Dalla tabella si hanno conferma delle lucrose attività svolte dal leader di Italia viva come public speaker per conto di una nota società del settore, la Celebrity Speaker Ltd con sede nel Regno Unito, che ha versato nelle tasche di Renzi in poco meno di due anni oltre mezzo milione di euro. Altrettanto nota è la superpagata attività di produttore televisivo per conto della società Arcobaleno Tre di Lucio Presta, che per la serie di documentari su Firenze ha corrisposto all’ex sindaco ben 654mila euro. Quello che non si conosceva era la consistente attività di intermediazione con aziende interessate al “decisore pubblico” italiano, come i Benetton, al centro del contenzioso relativo alla revoca delle concessioni autostradali dopo il crollo del ponte Morandi, e l’armatore Vincenzo Onorato, proprietario della Moby Line e di Tirrenia, che non ha rispettato i suoi impegni finanziari verso lo Stato italiano.

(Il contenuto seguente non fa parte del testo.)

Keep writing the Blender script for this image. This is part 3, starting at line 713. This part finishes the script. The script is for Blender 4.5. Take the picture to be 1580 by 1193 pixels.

Renzi farebbe a questo punto meglio a chiarire le ragioni di fondo che lo hanno spinto a svolgere una professione in aperto conflitto con il suo ruolo pubblico. Di quale professione si tratta? Ma quella del lobbista, ovvio, non certo quella del conferenziere. La riprova di tutto ciò sta nel fatto che buona parte degli introiti non dipendono più dai compensi corrisposti per discorsi tenuti in occasione di eventi più o meno rilevanti, ma dalla partecipazione attiva al business delle imprese attraverso consulenze o con l’assunzione di incarichi all’interno dei consigli di amministrazione. È il caso del fondo d’investimento saudita, ma anche di una società russa, di proprietà di un finanziere italiano, che si occupa di shering economy, e di chissà quanti altri incarichi in società in giro per il mondo, a cominciare da quelli in Cina dove si reca periodicamente.
Quindi le domande sono legittime e riguardano quanto il suo lavoro di lobbista per conto di queste aziende sia in conflitto d’interesse. Sia per quanto riguarda il passato, essendo stato per lungo tempo primo ministro del nostro paese, sia per il presente, essendo egli capo di una piccola fazione parlamentare che ha però agito per cambiare gli assetti di governo, ha nominato ministri e uomini in posti-chiave e che viene ora chiamata a contribuire – non si è capito ancora bene per quale dei due schieramenti in campo – all’elezione del nuovo capo dello Stato.
Vi è infine un’ultima domanda che sorge spontanea. Ma Renzi le paga le tasse? E le paga come tutti i comuni mortali? Nel senso che la tassazione per i liberi professionisti coinvolge ogni aspetto della vita, incide anche sui benefit e su ogni altra entrata ad essi riconducibile. Insomma ci domandiamo se nel calcolo del reddito su cui Renzi si vanta di “pagare le tasse fino all’ultimo euro” sono considerati anche tutti i vantaggi materiali di cui gode ampiamente come i rimborsi per viaggi in business class o le commodity a cui ha avuto accesso attraverso la disponibilità dei fondi della Fondazione Open.
Vale la pena ricordare che oggi in Italia non è possibile scaricare dalla propria dichiarazione dei redditi l’auto aziendale, la benzina per muoversi per andare a lavorare e i ristoranti quando si ospita qualche cliente. Quello che è certo è che Renzi ha puntato apertamente a cambiare il suo livello di vita attraverso una serie di accorgimenti solo apparentemente legittimi, e che comunque risultano difficili da accettare per un rappresentante del popolo.
La commistione poi raggiunge il punto massimo quando con gli stessi fondi Renzi finanzia l’attività del suo partito. Dalle intercettazioni colpisce la remissività dei suoi più stretti collaboratori, che – pur considerando le sue richieste delle vere e proprie pazzie – si guardano bene dal farglielo notare, temendo evidentemente di perderne la fiducia e di vedersi estromettere dal circolo più ristretto di fedelissimi. Questa è la fine che fanno i “cerchi magici”, quando la politica lascia il passo agli interessi dei singoli.